• JOB:
Print the listing as it stands, omitting all images.

• DATASET SECTION:
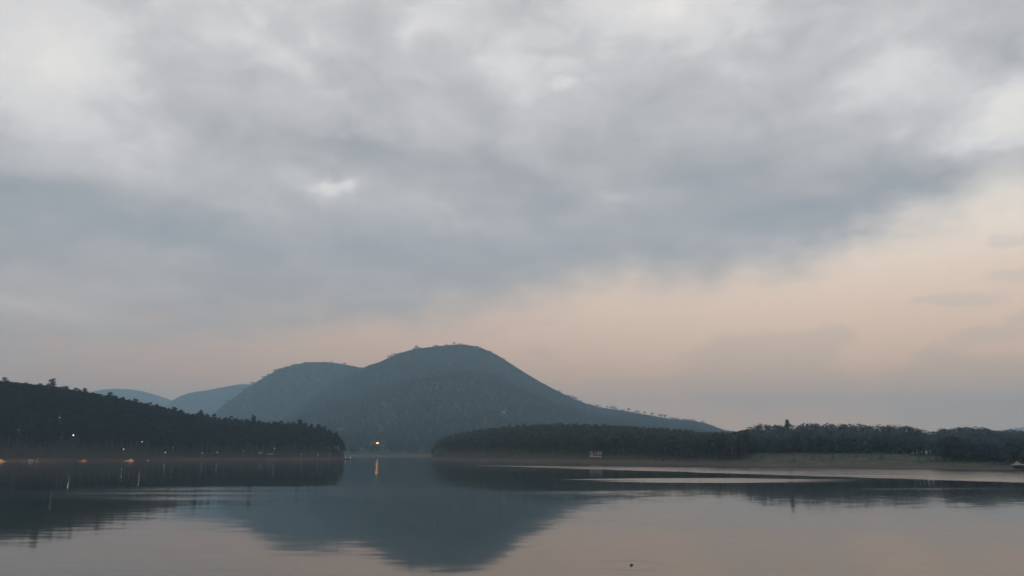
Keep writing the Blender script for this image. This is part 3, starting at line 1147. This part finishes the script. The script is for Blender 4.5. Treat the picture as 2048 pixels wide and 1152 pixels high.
# --- right shore: broad crowns with clear outlines against the sky
crest_tree(RIGHT, 1574, 838, "conifer", "broad", "pointed conifer standing taller than the right shore's round treetops", None, dy=4, wide=1.0, proto=CONE)
crest_tree(RIGHT, 1836, 857, "broadleaf_tree", "broad", "spreading tree overhanging the left side of the notch in the right treeline", None, dy=-6, wide=1.35)
crest_tree(RIGHT, 1882, 855, "broadleaf_tree", "broad", "small feathery treetop just right of the notch in the right treeline", None, dy=-4, wide=0.9)
crest_tree(RIGHT, 1955, 853, "broadleaf_tree", "broad", "little round treetop capping the long dome right of the notch", None, dy=0, wide=0.9)
crest_tree(RIGHT, 1523, 846, "broadleaf_tree", "broad", "leftmost dome-shaped tree of the right shore, left of the pointed conifer", None, dy=0, wide=1.2)
skyline = [(1490, 858), (1508, 851), (1545, 849), (1560, 850), (1590, 848), (1610, 846), (1628, 846), (1642, 849), (1658, 846), (1676, 848), (1696, 847), (1716, 847), (1734, 850), (1756, 849), (1772, 850), (1796, 850),
           (1812, 851), (1826, 855), (1862, 862), (1900, 857), (1918, 854), (1934, 853), (1948, 854), (1966, 856), (1984, 859), (2000, 861), (2016, 866), (2032, 866), (2043, 863)]
RM = [(1490, "the pine wood"), (1574, "the pointed conifer"), (1700, "the grassy slope's middle"), (1845, "the treeline notch"), (1955, "the long dome's cap"), (2048, "the photo's right edge")]
for (px, py), lab in zip(skyline, row_labels([q[0] for q in skyline], RM, "round treetop in the right skyline")):
    crest_tree(RIGHT, px, py - 1, "broadleaf_tree", "broad", lab, "round treetops along the right shore", dy=random.uniform(-8, 8), wide=random.uniform(1.15, 1.5))
for row in range(3):
    pxs = spread(1484.0 + row * 7, 2060, 17, 25)
    for px, lab in zip(pxs, row_labels(pxs, RM, ("leafy tree at the right wood's foot", "leafy tree inside the right wood", "leafy tree at the right wood's back")[row])):
        tx, _ = tanpt(px, 906)
        Ys, Yc = float(RIGHT.q("Ys", tx)), float(RIGHT.q("Yc", tx))
        f = (0.78, 0.92, 1.10)[row] if px < 1870 else (0.35, 0.62, 0.95)[row]
        Y = Ys + (Yc - Ys) * f + random.uniform(-5, 5)
        X = tx * Y
        z = float(RIGHT.H(X, Y))
        h = min(random.uniform(11, 17), float(RIGHT.top(X, Y)) - z - 0.8)
        if h > 5:
            plant("broadleaf_tree", random.choice(PROTO["broad"]), (X, Y, z - 0.3), h, random.uniform(1.0, 1.35), lab, "trees filling the right wood")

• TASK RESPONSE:
Keep writing the Blender script for this image. This is part 3, starting at line 1147. This part finishes the script. The script is for Blender 4.5. Treat the picture as 2048 pixels wide and 1152 pixels high.
# --- right shore: broad crowns with clear outlines against the sky
crest_tree(RIGHT, 1574, 838, "conifer", "broad", "pointed conifer standing taller than the right shore's round treetops", None, dy=4, wide=1.0, proto=CONE)
crest_tree(RIGHT, 1836, 857, "broadleaf_tree", "broad", "spreading tree overhanging the left side of the notch in the right treeline", None, dy=-6, wide=1.35)
crest_tree(RIGHT, 1882, 855, "broadleaf_tree", "broad", "small feathery treetop just right of the notch in the right treeline", None, dy=-4, wide=0.9)
crest_tree(RIGHT, 1955, 853, "broadleaf_tree", "broad", "little round treetop capping the long dome right of the notch", None, dy=0, wide=0.9)
crest_tree(RIGHT, 1523, 846, "broadleaf_tree", "broad", "leftmost dome-shaped tree of the right shore, left of the pointed conifer", None, dy=0, wide=1.2)
skyline = [(1490, 858), (1508, 851), (1545, 849), (1560, 850), (1590, 848), (1610, 846), (1628, 846), (1642, 849), (1658, 846), (1676, 848), (1696, 847), (1716, 847), (1734, 850), (1756, 849), (1772, 850), (1796, 850),
           (1812, 851), (1826, 855), (1862, 862), (1900, 857), (1918, 854), (1934, 853), (1948, 854), (1966, 856), (1984, 859), (2000, 861), (2016, 866), (2032, 866), (2043, 863)]
RM = [(1490, "the pine wood"), (1574, "the pointed conifer"), (1700, "the grassy slope's middle"), (1845, "the treeline notch"), (1955, "the long dome's cap"), (2048, "the photo's right edge")]
for (px, py), lab in zip(skyline, row_labels([q[0] for q in skyline], RM, "round treetop in the right skyline")):
    crest_tree(RIGHT, px, py - 1, "broadleaf_tree", "broad", lab, "round treetops along the right shore", dy=random.uniform(-8, 8), wide=random.uniform(1.15, 1.5))
for row in range(3):
    pxs = spread(1484.0 + row * 7, 2060, 17, 25)
    for px, lab in zip(pxs, row_labels(pxs, RM, ("leafy tree at the right wood's foot", "leafy tree inside the right wood", "leafy tree at the right wood's back")[row])):
        tx, _ = tanpt(px, 906)
        Ys, Yc = float(RIGHT.q("Ys", tx)), float(RIGHT.q("Yc", tx))
        f = (0.78, 0.92, 1.10)[row] if px < 1870 else (0.35, 0.62, 0.95)[row]
        Y = Ys + (Yc - Ys) * f + random.uniform(-5, 5)
        X = tx * Y
        z = float(RIGHT.H(X, Y))
        h = min(random.uniform(11, 17), float(RIGHT.top(X, Y)) - z - 0.8)
        if h > 5:
            plant("broadleaf_tree", random.choice(PROTO["broad"]), (X, Y, z - 0.3), h, random.uniform(1.0, 1.35), lab, "trees filling the right wood")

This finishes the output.